The current status of RSTDC debugging follows. To remind you, there are two broad classes of problems: Those problems that corrupt the data without hanging the readout (RSTDC Disaster), and those problems that crash or hang the readout. Renee, Peter, and Erik have been studying the data corruption mechanisms that don't hang the readout, which are characterized by at least TDC and/or DYC ordinal number mismatches. The problems that crash or hang the readout varied, and will be discussed later. In an effort to reproduce some of these problems Renee, George and I got the readout going with Level-0 RSMON triggers running at the high volume (RSTDC data of 8MB/spill) and high rate (900+ events/spill). This was achieved by turning off the FERA ADC, TD, and Fastbus readout. For comparison, at the highest beam rate we ran at during the fall the volume was 5 MB/spill and the rate was 300-400 events/spill. After running for a bout ~10 hours in this configuration NO ordinal number mismatches occured.

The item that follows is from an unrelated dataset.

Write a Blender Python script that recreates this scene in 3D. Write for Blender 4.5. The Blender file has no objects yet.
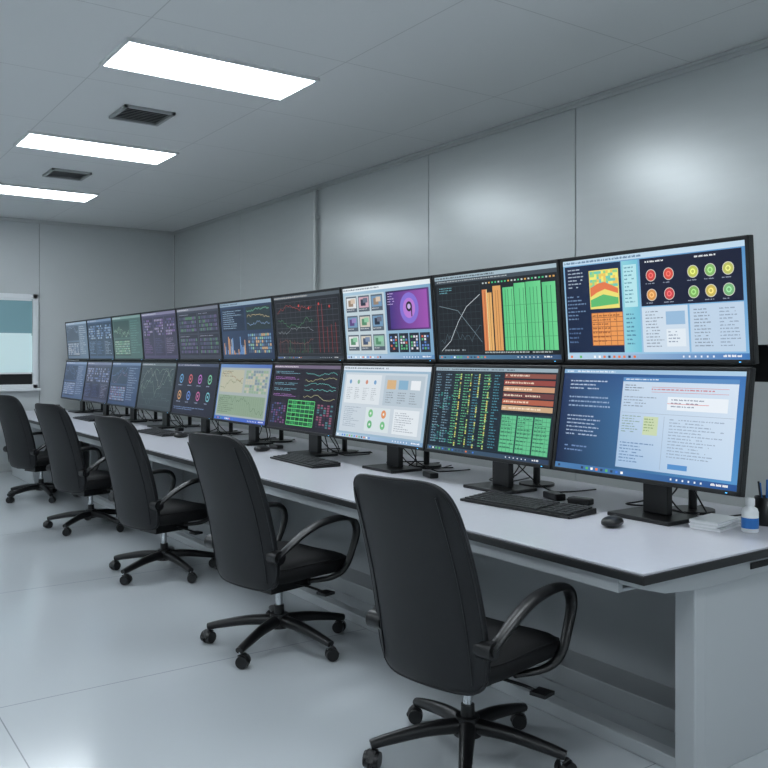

We are however able to reproduce one of the DAQ hanging/crashing conditions, previously refered to as "Unexpected DC2 header", which the RSTDC PowerPC (ppc02) prints out before it hangs requiring a reboot. At this high volume and rate this error occurs about every 20 minutes. On closer inspection of the data, it turns out that this error condition is caused by the first DYC header (DYC#4) in the DC2(Memory 2) going AWOL. The DC2 byte count is there, (recall that the DC2 doesn't generate a formal header), but the next long word is a TDC header. The problem follows the RS-485 input cable into the DC2, and doesn't follow a UTN or DTN (RS-485 cable terminators). So it is likely due to the RS-485 cable or DYC4. Swapping DYC4 is looking good, we have gone now for about an hour now at these rates with a new DYC4. Stay tuned. If this continues to look good, George and I will work on getting Level 1.2 going and looking into those RSTDC associdated readout problems.
On further inspection of the system I discovered a couple of other potential problems. First, which was known prior to this visit, is that the "Buffer Almost Full" signal on the DC2s is NOT OR'd into the global BUSY logic. Renee has set this BAF threshold to 31 MB on both the 32 MB memories. Given that our high rate beam running generated only 5 MB for both memories combined, it is unlikely that this is an issue. No action was taken, but it is worth keeping in mind. More of an issue is that the the DYC input buffer "Half Full" (HF) signals are NOT set to be internally OR'd into the DYC BUSY signal. This can be seen by a CAMAC read of the DYCs (F0), and I have verified by visual inspection of the jumpers. I don't know the history of this but it is a mistake. Our maximum per-event data volume is about 6TDCs*32Chan*16hits*4bytes + headers = 12.5 Kbyte, The HF mark is 8 KByte, and the FIFO capacity is 16 KByte. If the DC2 never asserts WAIT on the DYC (wishfull thinking), one might imagine this situation is acceptable. However, independent of whether HF is internally OR'd into BUSY or not, the DYC will NOT issue a REN in response to REQ if the HF signal is set. The problem here is that if BUSY is not sent back to the trigger when HF is exceeded on a particular DYC, triggers could be sent and accepted by OTHER DYCs and other frontends, leading to synchronization problems. I have addressed this concern by internally OR'ing the HF signal on each DYC into BUSY coming from each DYC.
Other observations: All DYCs are set to 16 usec holdoff of issuing REN in response to REQ. This was verified by visually inspecting the DYC jumper settings, and is not readable via a CAMAC instruction. This is a reasonable value. I also noticed that at least two DYCs have BUSY and PERMIT RG-174 connectors that are somewhat loose on the PC boards. These connectors are not constrained by holes in the DYC front panels, so one should take care not to wiggle them too hard when inserting/extracting cables.
More later, BobT